## INFORMATION PROVIDED
──────────────────────────────

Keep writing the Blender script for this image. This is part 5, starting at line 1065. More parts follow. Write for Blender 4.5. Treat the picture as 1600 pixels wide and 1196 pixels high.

──────────────────────────────

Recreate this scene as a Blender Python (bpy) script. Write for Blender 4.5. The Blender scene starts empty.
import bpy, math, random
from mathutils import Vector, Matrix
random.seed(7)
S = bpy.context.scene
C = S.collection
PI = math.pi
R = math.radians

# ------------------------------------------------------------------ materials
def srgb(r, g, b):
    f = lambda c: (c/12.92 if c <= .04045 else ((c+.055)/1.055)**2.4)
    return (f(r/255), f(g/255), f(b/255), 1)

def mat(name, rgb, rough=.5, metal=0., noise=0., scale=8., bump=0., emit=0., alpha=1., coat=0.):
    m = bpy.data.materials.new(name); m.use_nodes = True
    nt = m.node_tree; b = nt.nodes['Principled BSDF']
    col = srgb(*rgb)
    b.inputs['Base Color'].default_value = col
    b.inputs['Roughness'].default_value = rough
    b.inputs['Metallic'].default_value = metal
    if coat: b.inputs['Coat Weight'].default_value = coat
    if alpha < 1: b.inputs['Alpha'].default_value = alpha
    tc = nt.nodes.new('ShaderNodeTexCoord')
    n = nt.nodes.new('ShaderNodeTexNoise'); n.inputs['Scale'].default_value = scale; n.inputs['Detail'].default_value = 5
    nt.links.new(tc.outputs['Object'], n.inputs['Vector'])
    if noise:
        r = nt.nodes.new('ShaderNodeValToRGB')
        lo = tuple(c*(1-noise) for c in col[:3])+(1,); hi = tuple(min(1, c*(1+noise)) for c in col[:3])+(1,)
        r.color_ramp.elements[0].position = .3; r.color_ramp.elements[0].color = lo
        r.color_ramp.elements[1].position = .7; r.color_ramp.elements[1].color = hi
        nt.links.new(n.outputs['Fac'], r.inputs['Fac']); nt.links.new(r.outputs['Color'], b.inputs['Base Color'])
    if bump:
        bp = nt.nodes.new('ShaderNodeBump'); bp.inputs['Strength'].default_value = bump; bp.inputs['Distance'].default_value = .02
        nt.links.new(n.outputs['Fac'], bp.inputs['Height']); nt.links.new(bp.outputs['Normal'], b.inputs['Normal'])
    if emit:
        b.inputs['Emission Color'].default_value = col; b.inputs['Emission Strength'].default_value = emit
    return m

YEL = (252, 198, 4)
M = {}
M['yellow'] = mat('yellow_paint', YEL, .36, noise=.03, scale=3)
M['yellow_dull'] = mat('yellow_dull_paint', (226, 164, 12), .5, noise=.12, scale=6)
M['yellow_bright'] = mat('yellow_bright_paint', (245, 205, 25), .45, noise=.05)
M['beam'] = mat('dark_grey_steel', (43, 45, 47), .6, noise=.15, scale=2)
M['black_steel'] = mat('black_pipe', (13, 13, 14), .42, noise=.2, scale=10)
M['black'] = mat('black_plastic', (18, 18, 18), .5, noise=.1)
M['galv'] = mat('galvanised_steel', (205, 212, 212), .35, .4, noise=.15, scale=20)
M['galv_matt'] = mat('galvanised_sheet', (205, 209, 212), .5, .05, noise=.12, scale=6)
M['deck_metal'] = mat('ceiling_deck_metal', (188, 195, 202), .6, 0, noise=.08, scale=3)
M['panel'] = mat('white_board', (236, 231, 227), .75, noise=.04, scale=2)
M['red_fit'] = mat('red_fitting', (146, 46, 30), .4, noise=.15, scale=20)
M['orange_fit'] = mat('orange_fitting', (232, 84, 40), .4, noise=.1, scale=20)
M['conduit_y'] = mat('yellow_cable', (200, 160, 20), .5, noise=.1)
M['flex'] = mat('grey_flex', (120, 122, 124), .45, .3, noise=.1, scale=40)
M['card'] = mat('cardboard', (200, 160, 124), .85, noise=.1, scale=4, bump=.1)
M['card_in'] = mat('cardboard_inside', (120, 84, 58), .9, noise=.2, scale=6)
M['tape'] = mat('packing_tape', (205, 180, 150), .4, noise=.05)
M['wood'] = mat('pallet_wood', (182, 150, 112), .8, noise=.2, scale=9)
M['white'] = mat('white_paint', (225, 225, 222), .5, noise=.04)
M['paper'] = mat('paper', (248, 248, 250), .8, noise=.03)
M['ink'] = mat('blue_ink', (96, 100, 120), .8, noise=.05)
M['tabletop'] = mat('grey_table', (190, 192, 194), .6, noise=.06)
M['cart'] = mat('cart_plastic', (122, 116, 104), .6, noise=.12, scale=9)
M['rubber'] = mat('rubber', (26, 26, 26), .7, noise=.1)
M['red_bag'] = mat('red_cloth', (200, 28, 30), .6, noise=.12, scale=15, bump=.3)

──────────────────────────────

## EXERCISE PROMPT
Give back exactly the stretch that opens on the line with "Recreate this scene" and closes on the line with "return (f(r/255), f(g/255), f(b/255), 1)".

## EXERCISE RESPONSE
Recreate this scene as a Blender Python (bpy) script. Write for Blender 4.5. The Blender scene starts empty.
import bpy, math, random
from mathutils import Vector, Matrix
random.seed(7)
S = bpy.context.scene
C = S.collection
PI = math.pi
R = math.radians

# ------------------------------------------------------------------ materials
def srgb(r, g, b):
    f = lambda c: (c/12.92 if c <= .04045 else ((c+.055)/1.055)**2.4)
    return (f(r/255), f(g/255), f(b/255), 1)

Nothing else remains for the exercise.